How does empathy work?

Until recently, I thought empathy worked by figuratively putting yourself in someone else's shoes, and feeling what you would feel if you experienced the same thing.  In other words, I thought it was a matter of perspective taking, and feeding the other person's experience through your own brain.  So as long as your emotional response to a situation matches the other person's, your intuition of their feeling would be correct.  Since I seem to lack or have significantly impaired social emotions like shame and deference to authority, it follows that I can't impute those emotions in others.  Considering how debilitating emotions like shame and social anxiety can be, I consider myself fortunate that I'm not burdened with those emotions the way many NTs are!

While having a discussion with wife 2.0, I learned that there can be more to empathy than putting yourself in someone else's shoes.  I found out that she can impute feelings in others that she wouldn't feel herself in the same situation, something I suspect is common in neuro-typicals.

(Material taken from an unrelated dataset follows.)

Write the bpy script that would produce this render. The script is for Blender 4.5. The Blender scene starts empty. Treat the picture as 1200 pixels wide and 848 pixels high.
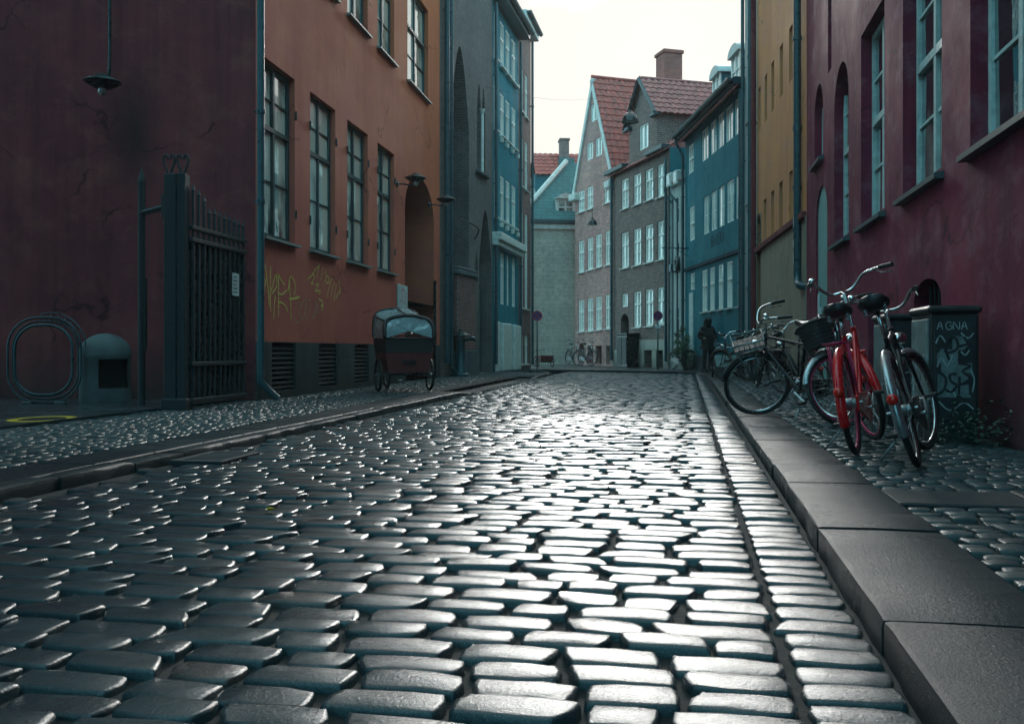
import bpy, math, random
from mathutils import Vector, Matrix
random.seed(7)
PI = math.pi
scene = bpy.context.scene
col = scene.collection
FPX, CX, HY, CAMH = 1080.0, 600.0, 410.0, 0.8      # focal length in pixels, principal column, horizon row, eye height

# ------------------------------------------------------------------ small helpers
def ray(px): return (px - CX) / FPX
def zat(py, d): return CAMH + (HY - py) / FPX * d
def gp(px, py, z=0.1):                                # ground point seen at a pixel
    d = FPX * (CAMH - z) / (py - HY)
    return Vector((ray(px) * d, d, z))
def at(px, py, d): return Vector((ray(px) * d, d, zat(py, d)))

def tag(o, label=None, cat=None, group=None, kind=None):
    if label: o['label'] = label
    if cat: o['category'] = cat
    if group: o['group'] = group
    if kind: o['kind'] = kind
    return o
def empty(name, loc=(0, 0, 0), rz=0.0, label=None, cat=None, group=None, rot=None):
    o = bpy.data.objects.new(name, None); col.objects.link(o)
    o.location = loc
    o.rotation_euler = rot if rot else (0, 0, rz)
    o.empty_display_size = 0.2
    return tag(o, label, cat, group)
def children(o): return [c for c in bpy.data.objects if c.parent == o]
def copy_tree(o, parent=None):
    c = o.copy(); col.objects.link(c)
    if parent: c.parent = parent
    for ch in children(o): copy_tree(ch, c)
    return c

class MB:
    def __init__(self): self.v = []; self.f = []; self.t = None
    def add(self, vs, fs):
        b = len(self.v)
        self.v.extend([tuple(x) for x in vs]); self.f.extend([tuple(i + b for i in q) for q in fs])
        return self
    def quad(self, a, b, c, d): return self.add([a, b, c, d], [(0, 1, 2, 3)])
    def poly(self, pts): return self.add(pts, [tuple(range(len(pts)))])
    def box(self, x0, x1, y0, y1, z0, z1, m=None):
        vs = [Vector((x, y, z)) for z in (z0, z1) for y in (y0, y1) for x in (x0, x1)]
        if m is not None: vs = [m @ v for v in vs]
        return self.add(vs, [(0, 2, 3, 1), (4, 5, 7, 6), (0, 1, 5, 4), (2, 6, 7, 3), (0, 4, 6, 2), (1, 3, 7, 5)])
    def bbox(self, x0, x1, y0, y1, z0, z1, b=0.01, m=None):      # box with chamfered edges
        b = min(b, (x1-x0)*.45, (y1-y0)*.45, (z1-z0)*.45)
        vs = []; idx = {}
        for sx in (0, 1):
            for sy in (0, 1):
                for sz in (0, 1):
                    X = (x0, x1)[sx]; Y = (y0, y1)[sy]; Z = (z0, z1)[sz]
                    ix = b if sx == 0 else -b; iy = b if sy == 0 else -b; iz = b if sz == 0 else -b
                    for k, p in enumerate(((X, Y+iy, Z+iz), (X+ix, Y, Z+iz), (X+ix, Y+iy, Z))):
                        idx[(sx, sy, sz, k)] = len(vs); vs.append(Vector(p))
        g = lambda a, bb, c, k: idx[(a, bb, c, k)]
        fs = []
        for s in (0, 1):
            fs.append((g(s,0,0,0), g(s,1,0,0), g(s,1,1,0), g(s,0,1,0)))
            fs.append((g(0,s,0,1), g(1,s,0,1), g(1,s,1,1), g(0,s,1,1)))
            fs.append((g(0,0,s,2), g(1,0,s,2), g(1,1,s,2), g(0,1,s,2)))
        for a in (0, 1):
            for c in (0, 1):
                fs.append((g(a,c,0,0), g(a,c,1,0), g(a,c,1,1), g(a,c,0,1)))
                fs.append((g(a,0,c,0), g(a,1,c,0), g(a,1,c,2), g(a,0,c,2)))
                fs.append((g(0,a,c,1), g(1,a,c,1), g(1,a,c,2), g(0,a,c,2)))
                for d in (0, 1): fs.append((g(a,c,d,0), g(a,c,d,1), g(a,c,d,2)))
        if m is not None: vs = [m @ v for v in vs]
        return self.add(vs, fs)
    def tube(self, path, r, n=8, closed=False, caps=True):
        P = [Vector(p) for p in path]; N = len(P)
        R = list(r) if isinstance(r, (list, tuple)) else [r] * N
        vs = []; fs = []; prev = None
        for i in range(N):
            if closed: t = P[(i+1) % N] - P[i-1]
            else: t = P[min(i+1, N-1)] - P[max(i-1, 0)]
            if t.length < 1e-9: t = Vector((0, 0, 1))
            t.normalize()
            if prev is None:
                up = Vector((0, 0, 1)) if abs(t.z) < .9 else Vector((1, 0, 0))
                a = t.cross(up).normalized()
            else:
                a = prev - t * prev.dot(t)
                if a.length < 1e-6: a = t.orthogonal()
                a.normalize()
            prev = a; bb = t.cross(a)
            for k in range(n):
                w = 2 * PI * k / n
                vs.append(P[i] + (a * math.cos(w) + bb * math.sin(w)) * R[i])
        M_ = N if closed else N - 1
        for i in range(M_):
            j = (i + 1) % N
            for k in range(n):
                l = (k + 1) % n
                fs.append((i*n+k, i*n+l, j*n+l, j*n+k))
        if caps and not closed:
            fs.append(tuple(range(n-1, -1, -1))); fs.append(tuple((N-1)*n+k for k in range(n)))
        return self.add(vs, fs)
    def lathe(self, prof, n=24, m=None):                           # profile (r, z)
        vs = []; fs = []
        for (r, z) in prof:
            for k in range(n):
                w = 2*PI*k/n; vs.append(Vector((r*math.cos(w), r*math.sin(w), z)))
        for i in range(len(prof)-1):
            for k in range(n):
                l = (k+1) % n; fs.append((i*n+k, i*n+l, (i+1)*n+l, (i+1)*n+k))
        if m is not None: vs = [m @ v for v in vs]
        return self.add(vs, fs)
    def ball(self, c, r, n=12, sc=(1, 1, 1)):
        prof = [(max(1e-4, r*math.sin(PI*i/8)), -r*math.cos(PI*i/8)) for i in range(9)]
        return self.lathe(prof, n, Matrix.Translation(c) @ Matrix.Diagonal((sc[0], sc[1], sc[2], 1)))
    def prism(self, pts, axis, t0, t1, m=None):                    # outline pts (a,b) pushed along an axis
        n = len(pts)
        def mk(a, b, t):
            return Vector((a, t, b)) if axis == 'y' else (Vector((t, a, b)) if axis == 'x' else Vector((a, b, t)))
        vs = [mk(a, b, t0) for a, b in pts] + [mk(a, b, t1) for a, b in pts]
        if m is not None: vs = [m @ v for v in vs]
        fs = [tuple(range(n)), tuple(range(2*n-1, n-1, -1))] + [(i, n+i, n+(i+1) % n, (i+1) % n) for i in range(n)]
        return self.add(vs, fs)
    def build(self, name, mat, parent=None, smooth=False, tint=None, angle=None):
        me = bpy.data.meshes.new(name); me.from_pydata(self.v, [], self.f); me.update()
        import bmesh
        bm = bmesh.new(); bm.from_mesh(me); bmesh.ops.recalc_face_normals(bm, faces=bm.faces[:]); bm.to_mesh(me); bm.free()
        o = bpy.data.objects.new(name, me); col.objects.link(o)
        for m_ in (mat if isinstance(mat, (list, tuple)) else [mat]): me.materials.append(m_)
        if smooth: me.polygons.foreach_set('use_smooth', [True] * len(me.polygons))
        if smooth and angle: me.set_sharp_from_angle(angle=math.radians(angle))
        if tint is not None:
            at_ = me.attributes.new('tint', 'FLOAT', 'POINT'); at_.data.foreach_set('value', tint)
        if parent is not None: o.parent = parent
        return o
def arc(c, r, a0, a1, n, plane='xz', r2=None):
    r2 = r if r2 is None else r2; out = []
    for i in range(n+1):
        w = a0 + (a1-a0)*i/n; u, v = r*math.cos(w), r2*math.sin(w)
        out.append((c[0]+u, c[1], c[2]+v) if plane == 'xz' else ((c[0]+u, c[1]+v, c[2]) if plane == 'xy' else (c[0], c[1]+u, c[2]+v)))
    return out
def smoothpath(pts, n=4):
    P = [Vector(p) for p in pts]; out = []
    for i in range(len(P)-1):
        p0 = P[max(i-1, 0)]; p1 = P[i]; p2 = P[i+1]; p3 = P[min(i+2, len(P)-1)]
        for k in range(n):
            t = k/n
            out.append(.5*((2*p1)+(p2-p0)*t+(2*p0-5*p1+4*p2-p3)*t*t+(-p0+3*p1-3*p2+p3)*t**3))
    out.append(P[-1]); return out

# ------------------------------------------------------------------ materials
def newmat(name):
    m = bpy.data.materials.new(name); m.use_nodes = True
    nt = m.node_tree; b = nt.nodes['Principled BSDF']
    return m, nt, b
def nd(nt, t, **kw):
    n = nt.nodes.new(t)
    for k, v in kw.items():
        if k.startswith('i_'): n.inputs[k[2:].replace('_', ' ')].default_value = v
        else: setattr(n, k, v)
    return n
def c4(c): return (c[0], c[1], c[2], 1)
def mixc(nt, fac, a, b, mode='MIX'):
    n = nt.nodes.new('ShaderNodeMix'); n.data_type = 'RGBA'; n.blend_type = mode
    for s, x in ((0, fac), (6, a), (7, b)):
        if isinstance(x, (int, float)): n.inputs[s].default_value = x
        elif isinstance(x, (tuple, list)): n.inputs[s].default_value = c4(x)
        else: nt.links.new(x, n.inputs[s])
    return n.outputs[2]
def noise(nt, vec, scale, detail=4, rough=.55):
    n = nd(nt, 'ShaderNodeTexNoise'); n.inputs['Scale'].default_value = scale
    n.inputs['Detail'].default_value = detail; n.inputs['Roughness'].default_value = rough
    if vec is not None: nt.links.new(vec, n.inputs['Vector'])
    return n.outputs['Fac']
def ramp(nt, fac, lo, hi, a=0., b=1.):
    n = nd(nt, 'ShaderNodeMapRange'); n.inputs['From Min'].default_value = lo; n.inputs['From Max'].default_value = hi
    n.inputs['To Min'].default_value = a; n.inputs['To Max'].default_value = b
    nt.links.new(fac, n.inputs['Value']); return n.outputs['Result']
def objco(nt, sx=1, sy=1, sz=1):
    tc = nd(nt, 'ShaderNodeTexCoord'); mp = nd(nt, 'ShaderNodeMapping'); mp.inputs['Scale'].default_value = (sx, sy, sz)
    nt.links.new(tc.outputs['Object'], mp.inputs['Vector']); return mp.outputs['Vector']
def bump(nt, b, h, strength, dist=.01):
    n = nd(nt, 'ShaderNodeBump'); n.inputs['Strength'].default_value = strength; n.inputs['Distance'].default_value = dist
    nt.links.new(h, n.inputs['Height']); nt.links.new(n.outputs['Normal'], b.inputs['Normal']); nt.links.new(n.outputs['Normal'], b.inputs['Coat Normal'])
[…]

This means having a set of rules in your brain not just for your own emotions, but also for other people's emotions as well.  It would explain why I had few social problems with some people - people who's emotional responses to the world are similar to mine.  But for people with different emotional responses, there is more likely to be issues.

I've disussed before how other people's emotional responses can be learned.  When I separated from the ex, learning about social dynamics and flirting was helpful for dating.  While it didn't significantly improve my batting average (I'll never be a lady killer), it did improve my understanding of my interactions with women.

Many times I've heard that people on the spectrum need to learn social skills so they can better interact with NTs.  But shouldn't NT's have to learn too?  I find NTs tend to be wrong about my feelings more often than I'm wrong (or miss) their feelings.  Some people have even tried to tell me that I should change my behavior so NT's are less likely to mis-perceive my actions.  When it's the NTs jumping to the wrong conclusion, the solution is not to get the Aspies to change their "unpredicable" behavior, the NTs need to learn to make better predictions.

After wife 2.0 read Loving Someone with Asperger's Syndrome, she said it seems the non-Aspie partner has to make most of the changes in order for the relationship to work.  While that may be true, I think it would be more accurate to say the non-Aspie partner has the most to learn.  And at least for me, I'm not looking for my partner to change; I'm happy that she doesn't try to change me.  Love you MEJ!